Print the lines of the data, starting with the first, up to and including the line where "R = math.radians" appears.

>>

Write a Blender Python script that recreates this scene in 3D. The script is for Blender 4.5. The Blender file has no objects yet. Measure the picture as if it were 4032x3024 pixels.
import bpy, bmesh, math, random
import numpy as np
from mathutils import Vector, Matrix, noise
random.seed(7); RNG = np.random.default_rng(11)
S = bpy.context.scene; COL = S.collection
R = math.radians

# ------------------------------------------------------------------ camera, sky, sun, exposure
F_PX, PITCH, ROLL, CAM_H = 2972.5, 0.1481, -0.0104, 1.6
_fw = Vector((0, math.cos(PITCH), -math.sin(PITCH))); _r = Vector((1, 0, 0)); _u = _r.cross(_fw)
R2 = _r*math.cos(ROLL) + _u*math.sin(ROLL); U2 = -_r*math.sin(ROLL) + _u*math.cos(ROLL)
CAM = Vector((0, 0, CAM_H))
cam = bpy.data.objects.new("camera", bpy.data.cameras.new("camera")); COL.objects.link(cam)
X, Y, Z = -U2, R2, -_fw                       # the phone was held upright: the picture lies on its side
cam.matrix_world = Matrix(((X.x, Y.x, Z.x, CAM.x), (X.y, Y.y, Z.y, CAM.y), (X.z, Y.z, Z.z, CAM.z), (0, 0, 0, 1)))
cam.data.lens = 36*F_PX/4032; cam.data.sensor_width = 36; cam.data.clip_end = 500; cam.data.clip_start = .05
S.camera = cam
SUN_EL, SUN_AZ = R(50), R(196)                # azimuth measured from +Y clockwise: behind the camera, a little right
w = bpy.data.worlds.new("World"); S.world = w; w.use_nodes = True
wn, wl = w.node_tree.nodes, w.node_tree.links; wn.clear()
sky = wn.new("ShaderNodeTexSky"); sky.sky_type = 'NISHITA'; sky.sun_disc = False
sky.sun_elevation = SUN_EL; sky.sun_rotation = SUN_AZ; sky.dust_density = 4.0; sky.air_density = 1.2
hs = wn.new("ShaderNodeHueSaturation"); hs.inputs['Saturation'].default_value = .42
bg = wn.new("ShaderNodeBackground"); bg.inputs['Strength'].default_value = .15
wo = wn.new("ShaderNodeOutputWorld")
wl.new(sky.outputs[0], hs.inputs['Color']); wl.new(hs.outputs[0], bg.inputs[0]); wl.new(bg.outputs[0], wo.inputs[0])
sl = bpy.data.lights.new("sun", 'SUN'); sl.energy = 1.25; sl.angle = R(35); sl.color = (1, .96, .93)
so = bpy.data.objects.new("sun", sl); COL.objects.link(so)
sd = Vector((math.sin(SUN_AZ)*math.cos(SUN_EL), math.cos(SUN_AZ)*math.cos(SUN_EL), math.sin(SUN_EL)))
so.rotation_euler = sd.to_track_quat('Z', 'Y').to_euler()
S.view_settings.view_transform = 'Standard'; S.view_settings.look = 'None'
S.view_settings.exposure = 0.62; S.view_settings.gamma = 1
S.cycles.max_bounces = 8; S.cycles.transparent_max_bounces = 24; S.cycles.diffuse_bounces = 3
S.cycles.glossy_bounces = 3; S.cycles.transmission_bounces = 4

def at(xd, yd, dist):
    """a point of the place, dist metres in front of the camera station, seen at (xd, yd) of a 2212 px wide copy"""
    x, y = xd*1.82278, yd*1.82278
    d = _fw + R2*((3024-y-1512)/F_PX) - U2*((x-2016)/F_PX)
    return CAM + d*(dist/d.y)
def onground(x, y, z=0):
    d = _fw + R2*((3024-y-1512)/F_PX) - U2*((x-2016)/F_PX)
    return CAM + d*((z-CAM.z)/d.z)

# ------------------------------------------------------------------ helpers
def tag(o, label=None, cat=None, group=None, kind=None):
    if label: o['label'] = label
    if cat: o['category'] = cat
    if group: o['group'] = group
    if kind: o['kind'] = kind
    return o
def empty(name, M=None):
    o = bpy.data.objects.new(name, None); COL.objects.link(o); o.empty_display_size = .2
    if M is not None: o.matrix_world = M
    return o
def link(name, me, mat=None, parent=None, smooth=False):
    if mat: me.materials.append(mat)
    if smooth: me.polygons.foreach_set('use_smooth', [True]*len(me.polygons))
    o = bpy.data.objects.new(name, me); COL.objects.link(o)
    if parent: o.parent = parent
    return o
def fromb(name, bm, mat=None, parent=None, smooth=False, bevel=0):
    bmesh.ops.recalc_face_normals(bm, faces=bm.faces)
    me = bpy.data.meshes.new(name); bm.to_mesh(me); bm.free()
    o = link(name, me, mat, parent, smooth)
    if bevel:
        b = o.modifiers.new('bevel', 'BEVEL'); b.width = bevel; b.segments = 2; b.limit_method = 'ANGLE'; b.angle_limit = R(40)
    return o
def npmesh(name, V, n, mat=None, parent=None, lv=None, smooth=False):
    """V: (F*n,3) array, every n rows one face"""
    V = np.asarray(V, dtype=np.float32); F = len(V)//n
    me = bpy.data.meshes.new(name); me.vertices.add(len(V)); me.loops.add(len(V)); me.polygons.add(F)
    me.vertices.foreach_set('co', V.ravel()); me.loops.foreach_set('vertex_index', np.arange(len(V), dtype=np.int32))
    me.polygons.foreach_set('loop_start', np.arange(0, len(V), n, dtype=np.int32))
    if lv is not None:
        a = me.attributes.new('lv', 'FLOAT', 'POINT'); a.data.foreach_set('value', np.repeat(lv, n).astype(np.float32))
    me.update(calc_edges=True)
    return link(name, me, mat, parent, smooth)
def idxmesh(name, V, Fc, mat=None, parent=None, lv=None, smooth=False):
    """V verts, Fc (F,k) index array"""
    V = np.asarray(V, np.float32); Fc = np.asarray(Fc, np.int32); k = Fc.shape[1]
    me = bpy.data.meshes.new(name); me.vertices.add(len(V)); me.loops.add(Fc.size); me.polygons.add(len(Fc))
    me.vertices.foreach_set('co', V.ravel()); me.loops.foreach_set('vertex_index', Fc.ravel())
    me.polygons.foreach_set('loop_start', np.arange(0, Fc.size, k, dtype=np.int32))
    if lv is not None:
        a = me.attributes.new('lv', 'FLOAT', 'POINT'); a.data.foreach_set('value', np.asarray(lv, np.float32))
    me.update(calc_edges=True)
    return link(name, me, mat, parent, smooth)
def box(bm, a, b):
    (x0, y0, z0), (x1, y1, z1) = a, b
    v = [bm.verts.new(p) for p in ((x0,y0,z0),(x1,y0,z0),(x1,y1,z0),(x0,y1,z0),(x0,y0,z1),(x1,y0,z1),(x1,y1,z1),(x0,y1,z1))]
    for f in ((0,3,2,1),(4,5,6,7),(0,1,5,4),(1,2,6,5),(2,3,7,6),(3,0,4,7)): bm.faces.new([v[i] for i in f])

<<

Task answer:
Write a Blender Python script that recreates this scene in 3D. The script is for Blender 4.5. The Blender file has no objects yet. Measure the picture as if it were 4032x3024 pixels.
import bpy, bmesh, math, random
import numpy as np
from mathutils import Vector, Matrix, noise
random.seed(7); RNG = np.random.default_rng(11)
S = bpy.context.scene; COL = S.collection
R = math.radians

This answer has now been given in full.